---------- SUPPLIED INFORMATION ----------

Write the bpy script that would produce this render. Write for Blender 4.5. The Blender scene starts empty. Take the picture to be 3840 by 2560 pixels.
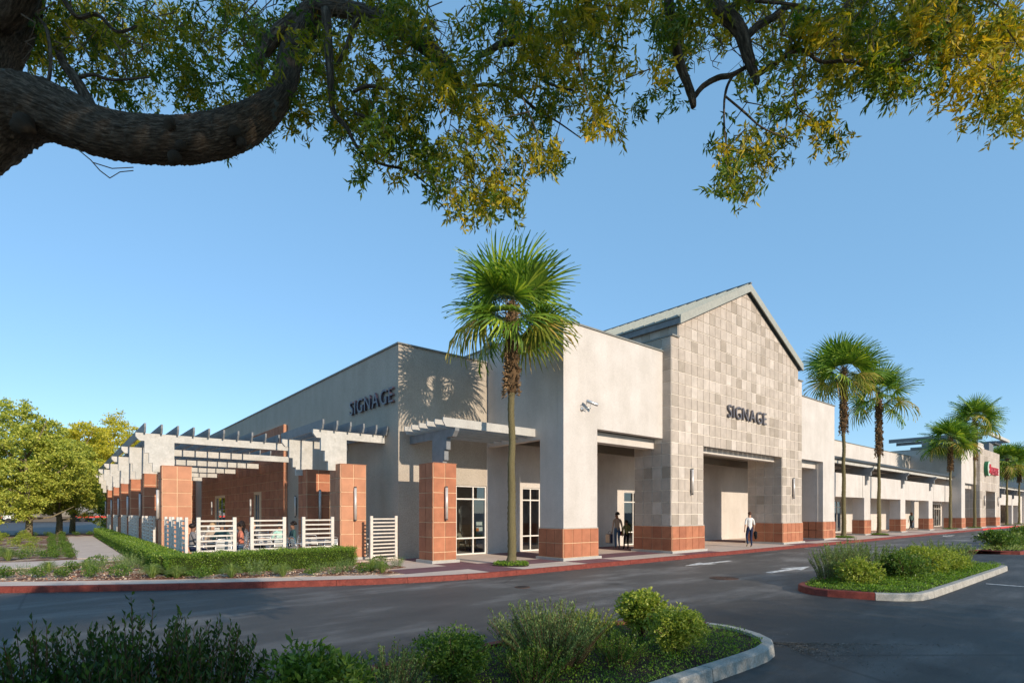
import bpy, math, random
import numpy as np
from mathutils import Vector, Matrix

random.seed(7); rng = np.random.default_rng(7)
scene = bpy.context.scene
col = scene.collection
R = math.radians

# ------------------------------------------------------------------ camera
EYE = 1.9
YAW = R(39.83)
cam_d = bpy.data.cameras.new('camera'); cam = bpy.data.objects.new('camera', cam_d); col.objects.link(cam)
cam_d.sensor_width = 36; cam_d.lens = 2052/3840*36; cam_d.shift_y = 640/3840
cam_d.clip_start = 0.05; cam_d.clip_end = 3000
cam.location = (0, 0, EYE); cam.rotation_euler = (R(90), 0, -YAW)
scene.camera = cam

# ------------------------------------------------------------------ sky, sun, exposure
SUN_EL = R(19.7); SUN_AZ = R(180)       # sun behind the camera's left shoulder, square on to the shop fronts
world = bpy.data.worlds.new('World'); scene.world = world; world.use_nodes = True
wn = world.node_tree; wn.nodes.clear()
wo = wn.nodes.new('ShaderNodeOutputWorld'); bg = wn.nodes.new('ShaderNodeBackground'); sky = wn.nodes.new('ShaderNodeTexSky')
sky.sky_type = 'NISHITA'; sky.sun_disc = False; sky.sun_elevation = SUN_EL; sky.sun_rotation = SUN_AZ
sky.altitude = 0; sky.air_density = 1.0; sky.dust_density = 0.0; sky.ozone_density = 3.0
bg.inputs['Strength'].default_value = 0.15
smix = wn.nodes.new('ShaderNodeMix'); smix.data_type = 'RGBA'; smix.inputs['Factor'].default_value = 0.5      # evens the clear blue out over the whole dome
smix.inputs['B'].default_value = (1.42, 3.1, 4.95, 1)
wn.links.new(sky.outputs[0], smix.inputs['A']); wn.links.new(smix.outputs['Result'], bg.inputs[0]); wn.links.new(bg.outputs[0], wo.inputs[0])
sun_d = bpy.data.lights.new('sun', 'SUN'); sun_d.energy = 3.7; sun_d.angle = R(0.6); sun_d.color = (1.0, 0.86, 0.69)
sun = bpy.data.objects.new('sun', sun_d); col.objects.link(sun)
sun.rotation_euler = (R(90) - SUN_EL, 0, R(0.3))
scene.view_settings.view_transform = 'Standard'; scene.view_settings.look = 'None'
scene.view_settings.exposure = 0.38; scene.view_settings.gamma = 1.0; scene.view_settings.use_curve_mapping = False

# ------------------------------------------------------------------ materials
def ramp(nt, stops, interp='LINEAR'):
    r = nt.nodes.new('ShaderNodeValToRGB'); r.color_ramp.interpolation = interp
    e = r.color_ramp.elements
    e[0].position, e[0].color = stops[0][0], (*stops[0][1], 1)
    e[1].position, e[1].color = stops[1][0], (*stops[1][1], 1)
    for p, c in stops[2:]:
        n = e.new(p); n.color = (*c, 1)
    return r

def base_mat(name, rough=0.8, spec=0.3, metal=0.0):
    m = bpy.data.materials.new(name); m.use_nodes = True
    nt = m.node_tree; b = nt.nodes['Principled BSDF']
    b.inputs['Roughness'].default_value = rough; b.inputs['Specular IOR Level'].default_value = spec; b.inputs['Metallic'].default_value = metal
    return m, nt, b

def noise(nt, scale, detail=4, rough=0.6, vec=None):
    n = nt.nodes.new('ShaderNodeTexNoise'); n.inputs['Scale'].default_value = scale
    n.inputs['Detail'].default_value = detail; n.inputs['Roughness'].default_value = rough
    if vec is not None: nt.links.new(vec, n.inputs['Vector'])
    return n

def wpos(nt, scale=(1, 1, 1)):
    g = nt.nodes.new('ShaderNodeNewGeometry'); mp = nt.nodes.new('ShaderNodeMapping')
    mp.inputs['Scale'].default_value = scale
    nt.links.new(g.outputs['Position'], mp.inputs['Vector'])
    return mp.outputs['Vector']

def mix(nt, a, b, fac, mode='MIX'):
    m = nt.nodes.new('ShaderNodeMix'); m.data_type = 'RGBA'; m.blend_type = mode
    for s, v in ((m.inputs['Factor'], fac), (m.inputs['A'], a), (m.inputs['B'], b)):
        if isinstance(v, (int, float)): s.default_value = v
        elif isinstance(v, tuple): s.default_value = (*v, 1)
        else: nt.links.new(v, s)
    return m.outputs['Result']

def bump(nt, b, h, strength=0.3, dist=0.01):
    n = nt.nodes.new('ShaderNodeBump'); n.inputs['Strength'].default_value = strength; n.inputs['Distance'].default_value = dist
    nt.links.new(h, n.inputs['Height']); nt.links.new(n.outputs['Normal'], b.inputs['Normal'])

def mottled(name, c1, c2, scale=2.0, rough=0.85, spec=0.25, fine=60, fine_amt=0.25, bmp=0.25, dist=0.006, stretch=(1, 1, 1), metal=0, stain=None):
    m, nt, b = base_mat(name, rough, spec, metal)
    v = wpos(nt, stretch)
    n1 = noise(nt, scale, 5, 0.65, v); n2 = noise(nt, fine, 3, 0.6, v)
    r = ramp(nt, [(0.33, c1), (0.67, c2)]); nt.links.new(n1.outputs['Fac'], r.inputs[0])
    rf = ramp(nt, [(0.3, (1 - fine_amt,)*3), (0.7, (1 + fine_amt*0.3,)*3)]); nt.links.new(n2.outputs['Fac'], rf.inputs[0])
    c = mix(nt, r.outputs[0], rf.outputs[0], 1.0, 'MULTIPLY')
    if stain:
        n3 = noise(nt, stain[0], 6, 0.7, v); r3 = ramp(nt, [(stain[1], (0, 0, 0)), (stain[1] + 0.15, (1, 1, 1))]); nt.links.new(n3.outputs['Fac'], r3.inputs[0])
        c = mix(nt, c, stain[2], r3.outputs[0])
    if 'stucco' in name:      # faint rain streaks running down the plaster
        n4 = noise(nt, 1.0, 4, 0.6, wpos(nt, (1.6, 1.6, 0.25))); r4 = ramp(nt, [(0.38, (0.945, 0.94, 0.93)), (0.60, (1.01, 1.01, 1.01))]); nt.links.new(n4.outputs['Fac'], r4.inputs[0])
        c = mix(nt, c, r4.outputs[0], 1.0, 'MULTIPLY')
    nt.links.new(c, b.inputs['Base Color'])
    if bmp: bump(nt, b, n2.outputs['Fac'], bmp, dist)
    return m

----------

**OBJECTIVE**
Only the number is wanted: how many lines in the data include the string "scene"?

**IN RESPONSE**
7